I VELENI DEL CASO CONSIP

A sentire questi militari, la deflagrazione che li ha definitivamente spazzati via è stato lo scandalo Consip. Un’intricata vicenda giudiziaria costruita attorno alla Centrale per gli acquisti della Pubblica Amministrazione, che ha messo in dubbio la bontà delle indagini dell’allora responsabile del Noe di Napoli, il capitano Gianluca Scafarto, e ha lambito pure Ultimo, in passato suo comandante. Nella primavera 2016 il colonnello De Caprio è transitato nei Servizi segreti dell'Agenzia per la sicurezza esterna, portandosi dietro circa una quindicina di militari del Noe. Ma con lo scoppio del caso Consip si era ipotizzato che Ultimo avesse fatto da “suggeritore” a Scafarto. Per cui, nel luglio 2017 il brusco dietrofront: gli ex della Tutela ambiente sono tornati nei ranghi dell’Arma, e De Caprio è stato trasferito alla Tutela forestale e agroalimentare.
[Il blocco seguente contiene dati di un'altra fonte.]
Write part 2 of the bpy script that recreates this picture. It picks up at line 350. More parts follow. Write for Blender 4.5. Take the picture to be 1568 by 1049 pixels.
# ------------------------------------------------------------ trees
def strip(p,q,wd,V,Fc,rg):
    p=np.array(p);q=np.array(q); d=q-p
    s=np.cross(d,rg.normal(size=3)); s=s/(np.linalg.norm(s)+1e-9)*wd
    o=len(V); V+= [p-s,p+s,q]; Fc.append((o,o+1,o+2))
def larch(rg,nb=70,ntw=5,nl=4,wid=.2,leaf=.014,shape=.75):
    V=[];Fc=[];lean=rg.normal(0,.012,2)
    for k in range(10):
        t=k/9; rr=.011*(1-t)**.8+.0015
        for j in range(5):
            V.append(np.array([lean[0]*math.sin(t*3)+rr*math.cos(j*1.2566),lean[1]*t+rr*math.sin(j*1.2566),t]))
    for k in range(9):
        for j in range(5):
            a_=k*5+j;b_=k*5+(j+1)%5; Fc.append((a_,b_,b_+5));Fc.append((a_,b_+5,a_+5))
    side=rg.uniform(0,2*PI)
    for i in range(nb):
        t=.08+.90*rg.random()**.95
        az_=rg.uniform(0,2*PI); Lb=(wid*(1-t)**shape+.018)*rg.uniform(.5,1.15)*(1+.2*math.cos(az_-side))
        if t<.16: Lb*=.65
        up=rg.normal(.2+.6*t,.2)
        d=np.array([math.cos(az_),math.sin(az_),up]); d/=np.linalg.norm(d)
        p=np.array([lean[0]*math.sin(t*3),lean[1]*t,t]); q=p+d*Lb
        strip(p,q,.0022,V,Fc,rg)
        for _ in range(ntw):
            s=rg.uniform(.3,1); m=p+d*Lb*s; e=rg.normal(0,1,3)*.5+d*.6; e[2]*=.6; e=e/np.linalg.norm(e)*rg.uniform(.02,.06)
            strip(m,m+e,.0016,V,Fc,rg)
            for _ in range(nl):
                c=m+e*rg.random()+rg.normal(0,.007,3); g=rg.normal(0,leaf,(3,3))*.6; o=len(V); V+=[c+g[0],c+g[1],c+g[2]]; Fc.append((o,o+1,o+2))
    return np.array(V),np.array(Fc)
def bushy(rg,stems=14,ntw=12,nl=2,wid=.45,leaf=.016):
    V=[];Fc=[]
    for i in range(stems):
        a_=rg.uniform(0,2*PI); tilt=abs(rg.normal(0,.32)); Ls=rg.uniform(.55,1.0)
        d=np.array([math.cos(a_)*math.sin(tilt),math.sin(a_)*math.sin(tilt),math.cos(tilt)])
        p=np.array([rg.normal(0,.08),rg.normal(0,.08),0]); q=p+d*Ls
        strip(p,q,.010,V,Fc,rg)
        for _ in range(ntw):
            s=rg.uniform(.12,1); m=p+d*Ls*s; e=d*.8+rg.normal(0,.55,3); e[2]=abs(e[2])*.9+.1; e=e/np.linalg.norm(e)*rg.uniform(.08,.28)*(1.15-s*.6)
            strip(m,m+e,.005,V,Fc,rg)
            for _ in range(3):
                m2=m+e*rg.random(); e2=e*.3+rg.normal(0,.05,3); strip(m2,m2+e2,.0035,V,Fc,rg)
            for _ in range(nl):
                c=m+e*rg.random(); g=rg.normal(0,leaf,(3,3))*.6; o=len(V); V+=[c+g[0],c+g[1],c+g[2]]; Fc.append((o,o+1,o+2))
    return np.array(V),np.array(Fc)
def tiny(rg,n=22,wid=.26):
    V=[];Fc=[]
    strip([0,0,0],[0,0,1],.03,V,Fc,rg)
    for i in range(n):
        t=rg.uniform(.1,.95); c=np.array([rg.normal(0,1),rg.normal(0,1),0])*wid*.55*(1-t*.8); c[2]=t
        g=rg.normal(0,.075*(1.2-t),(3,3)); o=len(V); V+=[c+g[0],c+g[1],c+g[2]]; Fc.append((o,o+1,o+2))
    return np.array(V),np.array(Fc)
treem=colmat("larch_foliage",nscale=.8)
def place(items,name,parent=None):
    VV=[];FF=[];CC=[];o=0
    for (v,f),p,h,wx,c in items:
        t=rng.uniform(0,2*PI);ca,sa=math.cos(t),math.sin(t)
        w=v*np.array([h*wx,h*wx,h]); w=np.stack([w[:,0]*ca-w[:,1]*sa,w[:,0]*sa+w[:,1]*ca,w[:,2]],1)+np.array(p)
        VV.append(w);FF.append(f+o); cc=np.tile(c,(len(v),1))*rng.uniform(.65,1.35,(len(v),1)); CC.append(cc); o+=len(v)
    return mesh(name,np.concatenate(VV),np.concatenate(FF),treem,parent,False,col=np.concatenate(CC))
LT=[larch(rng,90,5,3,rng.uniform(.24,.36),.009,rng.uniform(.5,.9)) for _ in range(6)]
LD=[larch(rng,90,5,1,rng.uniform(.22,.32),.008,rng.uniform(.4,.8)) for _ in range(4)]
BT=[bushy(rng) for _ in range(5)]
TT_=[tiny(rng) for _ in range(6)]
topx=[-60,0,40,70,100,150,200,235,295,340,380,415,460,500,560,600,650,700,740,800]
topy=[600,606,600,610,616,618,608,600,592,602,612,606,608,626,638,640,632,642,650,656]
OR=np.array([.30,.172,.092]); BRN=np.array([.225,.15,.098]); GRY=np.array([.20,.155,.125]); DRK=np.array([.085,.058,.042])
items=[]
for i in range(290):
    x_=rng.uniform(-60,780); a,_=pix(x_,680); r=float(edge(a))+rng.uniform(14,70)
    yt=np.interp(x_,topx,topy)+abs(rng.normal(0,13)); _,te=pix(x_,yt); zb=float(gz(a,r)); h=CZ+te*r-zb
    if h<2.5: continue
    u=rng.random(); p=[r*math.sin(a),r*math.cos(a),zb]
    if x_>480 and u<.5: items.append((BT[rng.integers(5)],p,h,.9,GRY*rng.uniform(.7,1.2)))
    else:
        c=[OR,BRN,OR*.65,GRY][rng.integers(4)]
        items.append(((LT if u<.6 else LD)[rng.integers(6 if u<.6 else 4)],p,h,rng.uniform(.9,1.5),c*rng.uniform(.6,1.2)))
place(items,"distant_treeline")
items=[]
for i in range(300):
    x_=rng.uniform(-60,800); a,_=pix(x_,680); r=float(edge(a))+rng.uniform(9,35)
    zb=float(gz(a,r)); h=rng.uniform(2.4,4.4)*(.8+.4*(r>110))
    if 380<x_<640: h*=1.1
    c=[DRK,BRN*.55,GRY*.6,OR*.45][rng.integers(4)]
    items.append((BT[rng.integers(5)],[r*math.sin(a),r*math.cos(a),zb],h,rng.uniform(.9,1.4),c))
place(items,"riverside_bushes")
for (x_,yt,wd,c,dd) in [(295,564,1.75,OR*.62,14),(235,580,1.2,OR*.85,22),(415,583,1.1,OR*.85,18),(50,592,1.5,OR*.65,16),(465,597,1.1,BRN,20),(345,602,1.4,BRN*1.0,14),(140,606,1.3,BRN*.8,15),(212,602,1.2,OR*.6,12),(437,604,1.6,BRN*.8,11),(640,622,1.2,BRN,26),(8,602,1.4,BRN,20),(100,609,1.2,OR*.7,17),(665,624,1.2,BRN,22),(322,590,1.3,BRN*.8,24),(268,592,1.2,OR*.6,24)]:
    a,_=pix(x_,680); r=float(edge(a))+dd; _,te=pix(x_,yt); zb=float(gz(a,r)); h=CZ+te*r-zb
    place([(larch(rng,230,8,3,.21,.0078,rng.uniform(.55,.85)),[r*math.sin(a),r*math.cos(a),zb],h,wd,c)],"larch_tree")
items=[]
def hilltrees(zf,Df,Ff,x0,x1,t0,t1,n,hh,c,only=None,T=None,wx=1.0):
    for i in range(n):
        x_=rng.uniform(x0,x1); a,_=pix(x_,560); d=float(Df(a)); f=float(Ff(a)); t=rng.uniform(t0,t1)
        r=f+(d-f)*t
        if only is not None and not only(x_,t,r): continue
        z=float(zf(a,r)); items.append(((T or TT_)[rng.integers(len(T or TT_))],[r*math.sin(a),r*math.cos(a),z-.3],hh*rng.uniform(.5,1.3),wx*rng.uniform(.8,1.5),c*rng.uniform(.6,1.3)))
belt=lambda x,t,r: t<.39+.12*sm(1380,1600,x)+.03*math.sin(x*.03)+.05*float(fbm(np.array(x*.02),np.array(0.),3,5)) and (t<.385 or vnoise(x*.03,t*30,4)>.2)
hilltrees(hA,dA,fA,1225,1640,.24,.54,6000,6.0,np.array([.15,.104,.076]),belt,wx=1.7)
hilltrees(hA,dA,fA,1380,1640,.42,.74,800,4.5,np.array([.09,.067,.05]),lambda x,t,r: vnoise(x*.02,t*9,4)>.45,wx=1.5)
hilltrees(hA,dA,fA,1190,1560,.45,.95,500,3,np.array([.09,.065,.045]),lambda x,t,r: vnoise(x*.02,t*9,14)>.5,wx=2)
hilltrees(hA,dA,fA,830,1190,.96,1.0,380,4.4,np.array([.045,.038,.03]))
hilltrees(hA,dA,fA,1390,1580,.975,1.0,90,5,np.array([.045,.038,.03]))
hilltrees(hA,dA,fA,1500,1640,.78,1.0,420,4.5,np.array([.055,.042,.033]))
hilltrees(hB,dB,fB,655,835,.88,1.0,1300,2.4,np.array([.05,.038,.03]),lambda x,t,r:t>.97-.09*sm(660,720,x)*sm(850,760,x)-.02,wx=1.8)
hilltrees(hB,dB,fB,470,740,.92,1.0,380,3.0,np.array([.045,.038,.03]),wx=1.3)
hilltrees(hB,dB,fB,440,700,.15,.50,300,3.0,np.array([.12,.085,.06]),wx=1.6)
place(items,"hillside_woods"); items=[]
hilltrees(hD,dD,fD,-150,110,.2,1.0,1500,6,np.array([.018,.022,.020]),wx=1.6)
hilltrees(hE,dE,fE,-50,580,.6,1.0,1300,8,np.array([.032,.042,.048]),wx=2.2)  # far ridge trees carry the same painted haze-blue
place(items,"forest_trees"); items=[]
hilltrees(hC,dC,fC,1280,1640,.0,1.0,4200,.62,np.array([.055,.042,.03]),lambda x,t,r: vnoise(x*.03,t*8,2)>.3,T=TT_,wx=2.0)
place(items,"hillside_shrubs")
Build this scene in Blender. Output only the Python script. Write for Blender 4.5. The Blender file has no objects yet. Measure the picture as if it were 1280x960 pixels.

Questa storia, il Comando generale non l’ha mai vista e detta in questo modo. “L'uscita e il rientro del colonnello Sergio De Caprio dall'Arma sono avvenuti nel rispetto delle procedure interne” ha assicurato nell’ottobre scorso l’allora comandante generale dei Carabinieri, Tullio Del Sette (anche lui finito nel calderone Consip) ascoltato dal Comitato parlamentare sui Servizi segreti, il Copasir.


IL CARABINIERE-MISSIONARIO

Oggi Ultimo si è messo alla testa di una nuova avventura: è presidente del Sindacato italiano militare, nato nel febbraio 2017. Lo spirito è sempre quello del carabiniere-missionario: “Mi metto a disposizione con grande senso di responsabilità – ha detto Ultimo - e prometto, in questa battaglia di civiltà, di impegnarmi per la salvaguardia dei diritti e della dignità di ogni militare dell'Arma". De Caprio è diventato personaggio a sé stante. A una mano indossa il simbolo francescano del guanto senza dita, è fedele praticante. Non sono state poche le sere in cui è sceso in strada in processione distribuendo pagnotte di pane agli automobilisti alla periferia est di Roma. Ha creato la casa-famiglia Mistica per offrire un aiuto anche ai figli dei pregiudicati, dove pure la mensa è in sintonia: Il Viandante. Ama i rapaci e gli indiani d’America.